Student President Christina Schmid presented plans for changes to the Students’ Union based on its recent democracy review. Reforms are expected to include a reduction in annual meeting quorum from 200 to 50 members, replacing student council with a ‘community organising model’ and reducing the number of full-time elected student representatives.
Post-AGM, students exchanged mixed views about the meeting’s productivity. Library hours petitioner Mehak Verma reflected that she feels “less hopeful” about restoring library hours but “absolutely loved” the AGM, adding that the Chair was “quite funny, good at her role and gave everyone a chance to be heard.” However, she shared: “I disliked how some speakers didn’t actually have authority to answer questions sufficiently.”
Various society committee members described the meeting as “crazy” and “heated”, some wondering whether only a small subset of active students attend such meetings to vent their frustrations.
Nour Elshenawy, The Gaudie co-Editor-in-Chief and rep for women’ s rugby, was disappointed by the AGM:
“I expected to hear more about club funding, the payment system and promised floodlights. We cannot train at our normal training times and location.”

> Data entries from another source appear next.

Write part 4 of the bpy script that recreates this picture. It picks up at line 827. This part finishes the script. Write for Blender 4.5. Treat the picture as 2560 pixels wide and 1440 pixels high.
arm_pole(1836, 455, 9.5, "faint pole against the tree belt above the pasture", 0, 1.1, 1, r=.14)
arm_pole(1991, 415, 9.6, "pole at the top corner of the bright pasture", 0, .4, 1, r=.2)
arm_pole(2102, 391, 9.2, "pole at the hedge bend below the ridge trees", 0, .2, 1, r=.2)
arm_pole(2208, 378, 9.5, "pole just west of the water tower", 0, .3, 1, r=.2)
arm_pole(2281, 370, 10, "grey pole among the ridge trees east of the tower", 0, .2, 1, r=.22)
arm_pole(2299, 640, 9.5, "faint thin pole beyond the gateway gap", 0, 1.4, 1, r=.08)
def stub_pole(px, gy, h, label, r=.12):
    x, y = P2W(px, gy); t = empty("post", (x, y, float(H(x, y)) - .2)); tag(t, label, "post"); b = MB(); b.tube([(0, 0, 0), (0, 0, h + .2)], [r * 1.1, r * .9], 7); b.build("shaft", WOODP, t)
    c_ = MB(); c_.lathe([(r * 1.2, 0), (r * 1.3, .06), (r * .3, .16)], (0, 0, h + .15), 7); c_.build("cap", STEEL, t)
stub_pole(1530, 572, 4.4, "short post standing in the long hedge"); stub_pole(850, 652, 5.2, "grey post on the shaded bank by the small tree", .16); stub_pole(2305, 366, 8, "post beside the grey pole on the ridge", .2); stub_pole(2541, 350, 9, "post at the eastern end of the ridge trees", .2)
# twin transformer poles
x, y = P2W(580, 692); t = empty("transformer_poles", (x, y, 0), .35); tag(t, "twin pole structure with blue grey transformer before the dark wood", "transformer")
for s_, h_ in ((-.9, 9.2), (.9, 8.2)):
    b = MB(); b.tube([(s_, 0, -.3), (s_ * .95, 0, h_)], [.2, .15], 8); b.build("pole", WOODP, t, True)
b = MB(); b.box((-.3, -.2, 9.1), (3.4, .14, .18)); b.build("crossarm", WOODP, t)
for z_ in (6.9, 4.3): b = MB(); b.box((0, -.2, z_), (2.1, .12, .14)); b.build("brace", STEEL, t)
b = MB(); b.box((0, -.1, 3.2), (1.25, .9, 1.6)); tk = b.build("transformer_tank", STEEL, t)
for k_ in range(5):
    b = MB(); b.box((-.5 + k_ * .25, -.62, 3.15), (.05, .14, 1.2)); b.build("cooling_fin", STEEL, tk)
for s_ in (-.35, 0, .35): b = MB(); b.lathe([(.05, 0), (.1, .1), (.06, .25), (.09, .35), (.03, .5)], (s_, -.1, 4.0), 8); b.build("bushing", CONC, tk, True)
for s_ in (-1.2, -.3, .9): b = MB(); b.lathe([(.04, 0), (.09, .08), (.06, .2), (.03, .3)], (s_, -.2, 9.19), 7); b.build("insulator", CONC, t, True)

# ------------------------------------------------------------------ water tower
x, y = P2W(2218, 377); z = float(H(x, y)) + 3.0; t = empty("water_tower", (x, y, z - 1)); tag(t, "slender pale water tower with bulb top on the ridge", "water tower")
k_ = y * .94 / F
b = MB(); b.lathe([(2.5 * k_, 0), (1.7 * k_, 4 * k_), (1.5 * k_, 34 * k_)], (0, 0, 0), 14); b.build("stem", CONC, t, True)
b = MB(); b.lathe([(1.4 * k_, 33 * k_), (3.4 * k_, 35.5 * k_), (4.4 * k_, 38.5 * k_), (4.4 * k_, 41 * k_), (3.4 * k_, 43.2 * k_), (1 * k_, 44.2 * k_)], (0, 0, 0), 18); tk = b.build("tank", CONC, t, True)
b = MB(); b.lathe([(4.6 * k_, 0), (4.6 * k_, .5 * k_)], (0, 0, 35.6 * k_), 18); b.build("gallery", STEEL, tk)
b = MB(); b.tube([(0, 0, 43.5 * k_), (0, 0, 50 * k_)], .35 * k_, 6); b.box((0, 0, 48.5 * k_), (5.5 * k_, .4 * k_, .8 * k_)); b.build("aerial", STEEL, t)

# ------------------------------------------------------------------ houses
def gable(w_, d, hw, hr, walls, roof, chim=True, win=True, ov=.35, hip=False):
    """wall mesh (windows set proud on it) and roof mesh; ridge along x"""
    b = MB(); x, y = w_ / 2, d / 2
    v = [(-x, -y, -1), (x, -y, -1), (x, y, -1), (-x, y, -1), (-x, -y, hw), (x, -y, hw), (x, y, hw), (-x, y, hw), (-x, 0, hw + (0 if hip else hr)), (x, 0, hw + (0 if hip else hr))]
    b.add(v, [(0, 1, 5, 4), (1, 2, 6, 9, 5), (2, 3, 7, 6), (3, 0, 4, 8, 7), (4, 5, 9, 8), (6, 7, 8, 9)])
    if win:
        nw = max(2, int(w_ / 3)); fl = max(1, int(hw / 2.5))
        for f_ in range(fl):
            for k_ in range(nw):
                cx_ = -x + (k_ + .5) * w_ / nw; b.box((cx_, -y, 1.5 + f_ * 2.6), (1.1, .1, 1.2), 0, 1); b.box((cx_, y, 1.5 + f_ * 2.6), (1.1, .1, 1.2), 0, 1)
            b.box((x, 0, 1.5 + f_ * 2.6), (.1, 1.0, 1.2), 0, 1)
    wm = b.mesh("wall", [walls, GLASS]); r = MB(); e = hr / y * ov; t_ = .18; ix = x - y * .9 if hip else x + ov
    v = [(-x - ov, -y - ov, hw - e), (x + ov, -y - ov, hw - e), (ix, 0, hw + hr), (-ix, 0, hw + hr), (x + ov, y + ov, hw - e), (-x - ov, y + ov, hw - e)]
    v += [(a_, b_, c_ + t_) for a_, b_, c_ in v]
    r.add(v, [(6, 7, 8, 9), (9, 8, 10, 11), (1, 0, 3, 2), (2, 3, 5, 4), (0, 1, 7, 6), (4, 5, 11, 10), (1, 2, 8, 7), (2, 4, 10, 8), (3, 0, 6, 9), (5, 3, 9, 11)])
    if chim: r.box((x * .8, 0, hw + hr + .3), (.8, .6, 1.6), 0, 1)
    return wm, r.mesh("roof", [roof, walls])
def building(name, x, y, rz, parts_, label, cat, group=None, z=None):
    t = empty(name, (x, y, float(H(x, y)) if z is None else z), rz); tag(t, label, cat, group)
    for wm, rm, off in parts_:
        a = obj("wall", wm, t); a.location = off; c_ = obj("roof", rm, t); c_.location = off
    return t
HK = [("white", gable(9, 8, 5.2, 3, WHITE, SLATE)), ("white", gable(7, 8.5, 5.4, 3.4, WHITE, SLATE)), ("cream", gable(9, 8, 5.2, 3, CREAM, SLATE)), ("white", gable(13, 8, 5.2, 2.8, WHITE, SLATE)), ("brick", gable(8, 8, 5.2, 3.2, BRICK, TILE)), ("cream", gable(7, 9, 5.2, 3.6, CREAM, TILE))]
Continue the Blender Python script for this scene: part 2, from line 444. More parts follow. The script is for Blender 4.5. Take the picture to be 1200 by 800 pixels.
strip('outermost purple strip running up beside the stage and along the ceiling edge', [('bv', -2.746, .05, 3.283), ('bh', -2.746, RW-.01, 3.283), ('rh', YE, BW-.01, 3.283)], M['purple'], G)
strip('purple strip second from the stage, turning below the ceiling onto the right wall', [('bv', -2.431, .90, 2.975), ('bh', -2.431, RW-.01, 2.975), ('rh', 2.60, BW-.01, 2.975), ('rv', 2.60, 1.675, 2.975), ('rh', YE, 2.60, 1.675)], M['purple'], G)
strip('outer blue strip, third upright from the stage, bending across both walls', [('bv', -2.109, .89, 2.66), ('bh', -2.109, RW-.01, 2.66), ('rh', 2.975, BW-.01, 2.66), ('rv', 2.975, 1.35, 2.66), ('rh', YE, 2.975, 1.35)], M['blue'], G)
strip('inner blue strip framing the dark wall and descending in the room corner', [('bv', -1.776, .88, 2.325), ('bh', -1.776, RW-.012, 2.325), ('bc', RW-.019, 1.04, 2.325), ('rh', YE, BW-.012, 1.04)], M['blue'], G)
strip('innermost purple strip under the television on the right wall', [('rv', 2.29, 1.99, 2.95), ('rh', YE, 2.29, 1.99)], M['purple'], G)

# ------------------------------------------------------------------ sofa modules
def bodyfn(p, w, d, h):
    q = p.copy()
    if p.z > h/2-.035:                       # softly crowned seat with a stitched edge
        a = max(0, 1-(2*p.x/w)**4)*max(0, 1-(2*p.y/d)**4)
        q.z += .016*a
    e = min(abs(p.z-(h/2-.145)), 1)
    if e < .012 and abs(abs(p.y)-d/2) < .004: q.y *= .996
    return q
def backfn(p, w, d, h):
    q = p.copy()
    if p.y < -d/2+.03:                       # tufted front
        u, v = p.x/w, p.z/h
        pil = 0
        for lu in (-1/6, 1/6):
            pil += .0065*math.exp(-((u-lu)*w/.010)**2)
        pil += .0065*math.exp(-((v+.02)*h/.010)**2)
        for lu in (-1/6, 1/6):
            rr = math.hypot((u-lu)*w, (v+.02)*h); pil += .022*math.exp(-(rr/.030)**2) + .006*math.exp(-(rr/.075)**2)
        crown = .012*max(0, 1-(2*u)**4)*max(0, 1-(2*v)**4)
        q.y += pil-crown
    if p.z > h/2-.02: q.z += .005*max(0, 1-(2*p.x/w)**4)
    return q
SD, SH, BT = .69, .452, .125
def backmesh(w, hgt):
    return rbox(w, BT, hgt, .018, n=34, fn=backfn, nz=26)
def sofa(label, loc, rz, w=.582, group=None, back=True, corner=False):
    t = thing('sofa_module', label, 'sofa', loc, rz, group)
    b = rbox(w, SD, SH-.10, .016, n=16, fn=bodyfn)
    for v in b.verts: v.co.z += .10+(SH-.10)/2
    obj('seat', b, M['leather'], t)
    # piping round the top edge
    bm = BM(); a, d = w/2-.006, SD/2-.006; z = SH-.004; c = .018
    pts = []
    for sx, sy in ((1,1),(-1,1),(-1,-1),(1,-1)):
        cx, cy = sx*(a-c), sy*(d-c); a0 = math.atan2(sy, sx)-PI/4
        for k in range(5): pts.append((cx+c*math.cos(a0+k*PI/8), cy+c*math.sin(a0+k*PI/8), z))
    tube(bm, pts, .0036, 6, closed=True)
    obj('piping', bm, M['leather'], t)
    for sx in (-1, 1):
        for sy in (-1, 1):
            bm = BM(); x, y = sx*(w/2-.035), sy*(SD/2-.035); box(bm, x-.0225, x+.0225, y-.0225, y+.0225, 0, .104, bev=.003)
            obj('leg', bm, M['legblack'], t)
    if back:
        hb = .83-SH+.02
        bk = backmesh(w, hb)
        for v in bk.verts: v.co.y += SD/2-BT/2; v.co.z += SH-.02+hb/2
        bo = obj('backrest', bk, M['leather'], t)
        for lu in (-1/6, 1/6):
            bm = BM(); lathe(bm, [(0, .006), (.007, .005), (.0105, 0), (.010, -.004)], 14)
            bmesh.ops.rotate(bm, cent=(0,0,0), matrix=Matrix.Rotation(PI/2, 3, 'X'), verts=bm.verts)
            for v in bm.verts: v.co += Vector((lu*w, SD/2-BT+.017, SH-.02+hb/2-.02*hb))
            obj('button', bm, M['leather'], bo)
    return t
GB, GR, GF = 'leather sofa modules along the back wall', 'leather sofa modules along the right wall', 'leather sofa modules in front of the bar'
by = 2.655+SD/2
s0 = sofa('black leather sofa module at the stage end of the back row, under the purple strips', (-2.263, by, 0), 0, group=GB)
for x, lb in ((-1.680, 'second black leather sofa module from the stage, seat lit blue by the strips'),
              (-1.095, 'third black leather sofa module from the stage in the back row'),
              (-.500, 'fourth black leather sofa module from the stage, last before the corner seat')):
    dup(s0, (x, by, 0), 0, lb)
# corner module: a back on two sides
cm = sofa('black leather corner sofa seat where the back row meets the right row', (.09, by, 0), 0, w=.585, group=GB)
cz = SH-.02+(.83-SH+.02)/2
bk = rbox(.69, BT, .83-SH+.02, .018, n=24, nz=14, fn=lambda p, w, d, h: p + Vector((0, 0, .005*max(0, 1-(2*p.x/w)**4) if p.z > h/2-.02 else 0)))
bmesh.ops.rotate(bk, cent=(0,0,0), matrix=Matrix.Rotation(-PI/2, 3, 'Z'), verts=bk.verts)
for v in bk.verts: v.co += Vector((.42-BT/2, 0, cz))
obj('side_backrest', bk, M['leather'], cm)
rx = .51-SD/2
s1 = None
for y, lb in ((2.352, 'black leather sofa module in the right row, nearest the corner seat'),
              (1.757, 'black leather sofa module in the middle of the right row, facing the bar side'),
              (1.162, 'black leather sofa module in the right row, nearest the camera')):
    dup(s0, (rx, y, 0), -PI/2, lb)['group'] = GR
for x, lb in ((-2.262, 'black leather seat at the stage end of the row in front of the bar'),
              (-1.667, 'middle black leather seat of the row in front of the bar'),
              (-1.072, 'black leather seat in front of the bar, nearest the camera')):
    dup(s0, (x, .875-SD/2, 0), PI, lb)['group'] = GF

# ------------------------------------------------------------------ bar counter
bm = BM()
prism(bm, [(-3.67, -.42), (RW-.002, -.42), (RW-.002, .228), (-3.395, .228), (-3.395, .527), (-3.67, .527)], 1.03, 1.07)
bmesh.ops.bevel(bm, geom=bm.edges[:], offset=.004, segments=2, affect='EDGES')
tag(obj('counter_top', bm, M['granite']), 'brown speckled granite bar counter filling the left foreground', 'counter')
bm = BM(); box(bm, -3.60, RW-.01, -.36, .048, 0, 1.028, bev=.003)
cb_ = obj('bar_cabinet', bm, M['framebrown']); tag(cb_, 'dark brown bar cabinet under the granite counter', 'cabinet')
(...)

In a statement shared by AUSA, Vice-President for Education Samuel Seymour said:
“Thank you to everyone who contributed at the AGM and to those who continue to get in touch. Every experience shared helps us strengthen the case for restoring access to the study spaces students rely on.
“It is vital that the University provides services that genuinely meet students’ needs, and we will be taking forward the ideas and concerns raised to make that case directly.”